━━━━━ DATA PROVIDED ━━━━━
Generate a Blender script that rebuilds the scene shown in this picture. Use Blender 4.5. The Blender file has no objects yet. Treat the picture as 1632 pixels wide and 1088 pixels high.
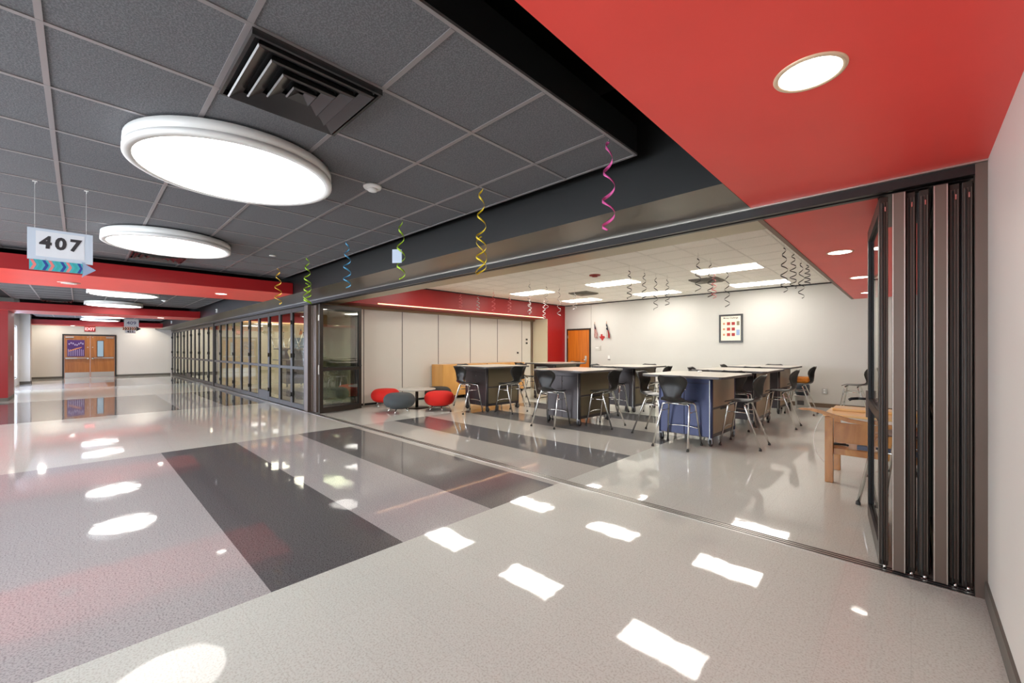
import bpy, bmesh, math, random
from math import pi, sin, cos, radians, sqrt
from mathutils import Vector, Matrix

C = bpy.context.scene.collection
R = radians
random.seed(4)

# ------------------------------------------------------------------ materials
def lin(c):
    return tuple((v / 255 / 12.92) if v / 255 <= .04045 else ((v / 255 + .055) / 1.055) ** 2.4 for v in c) + (1,)

MATS = {}
def mat(name, col, rough=.5, metal=0, spec=.5, coat=0, coat_rough=.05, bump=0, bscale=40, var=0, vscale=3,
        emit=None, estr=0, speck=None, sscale=300):
    if name in MATS: return MATS[name]
    m = bpy.data.materials.new(name); m.use_nodes = True
    nt = m.node_tree; b = nt.nodes['Principled BSDF']
    b.inputs['Base Color'].default_value = lin(col)
    b.inputs['Roughness'].default_value = rough
    b.inputs['Metallic'].default_value = metal
    b.inputs['Specular IOR Level'].default_value = spec
    b.inputs['Coat Weight'].default_value = coat
    b.inputs['Coat Roughness'].default_value = coat_rough
    tc = nt.nodes.new('ShaderNodeTexCoord')
    if var or speck:
        n = nt.nodes.new('ShaderNodeTexNoise'); n.inputs['Scale'].default_value = vscale if var else sscale
        n.inputs['Detail'].default_value = 4
        nt.links.new(tc.outputs['Object'], n.inputs['Vector'])
        mx = nt.nodes.new('ShaderNodeMix'); mx.data_type = 'RGBA'
        if speck:
            n.inputs['Scale'].default_value = sscale; n.inputs['Detail'].default_value = 2
            cr = nt.nodes.new('ShaderNodeValToRGB')
            cr.color_ramp.elements[0].position = .42; cr.color_ramp.elements[1].position = .62
            nt.links.new(n.outputs['Fac'], cr.inputs['Fac']); nt.links.new(cr.outputs['Color'], mx.inputs[0])
            mx.inputs[6].default_value = lin(speck); mx.inputs[7].default_value = lin(col)
        else:
            nt.links.new(n.outputs['Fac'], mx.inputs[0])
            mx.inputs[6].default_value = lin([max(0, v * (1 - var)) for v in col])
            mx.inputs[7].default_value = lin([min(255, v * (1 + var)) for v in col])
        nt.links.new(mx.outputs[2], b.inputs['Base Color'])
    if bump:
        n2 = nt.nodes.new('ShaderNodeTexNoise'); n2.inputs['Scale'].default_value = bscale
        nt.links.new(tc.outputs['Object'], n2.inputs['Vector'])
        bp = nt.nodes.new('ShaderNodeBump'); bp.inputs['Strength'].default_value = bump; bp.inputs['Distance'].default_value = .01
        nt.links.new(n2.outputs['Fac'], bp.inputs['Height']); nt.links.new(bp.outputs['Normal'], b.inputs['Normal'])
    if emit:
        b.inputs['Emission Color'].default_value = lin(emit); b.inputs['Emission Strength'].default_value = estr
    MATS[name] = m
    return m

def wood(name, c1, c2, scale=(1, 1, 12), rough=.35, coat=.3):
    if name in MATS: return MATS[name]
    m = bpy.data.materials.new(name); m.use_nodes = True
    nt = m.node_tree; b = nt.nodes['Principled BSDF']
    tc = nt.nodes.new('ShaderNodeTexCoord'); mp = nt.nodes.new('ShaderNodeMapping'); mp.inputs['Scale'].default_value = scale
    n = nt.nodes.new('ShaderNodeTexNoise'); n.inputs['Scale'].default_value = 3; n.inputs['Detail'].default_value = 6; n.inputs['Distortion'].default_value = .6
    cr = nt.nodes.new('ShaderNodeValToRGB')
    cr.color_ramp.elements[0].color = lin(c1); cr.color_ramp.elements[1].color = lin(c2)
    cr.color_ramp.elements[0].position = .3; cr.color_ramp.elements[1].position = .7
    L = nt.links
    L.new(tc.outputs['Object'], mp.inputs[0]); L.new(mp.outputs[0], n.inputs['Vector']); L.new(n.outputs['Fac'], cr.inputs[0])
    L.new(cr.outputs[0], b.inputs['Base Color'])
    b.inputs['Roughness'].default_value = rough; b.inputs['Coat Weight'].default_value = coat; b.inputs['Coat Roughness'].default_value = .15
    MATS[name] = m
    return m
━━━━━
- _DESCRIPTION OF THE TASK_: Without the pictures, return the listing above from its first line through the line that has "return tuple((v /".

- _SOLUTION FOR THIS TASK_:
Generate a Blender script that rebuilds the scene shown in this picture. Use Blender 4.5. The Blender file has no objects yet. Treat the picture as 1632 pixels wide and 1088 pixels high.
import bpy, bmesh, math, random
from math import pi, sin, cos, radians, sqrt
from mathutils import Vector, Matrix

C = bpy.context.scene.collection
R = radians
random.seed(4)

# ------------------------------------------------------------------ materials
def lin(c):
    return tuple((v / 255 / 12.92) if v / 255 <= .04045 else ((v / 255 + .055) / 1.055) ** 2.4 for v in c) + (1,)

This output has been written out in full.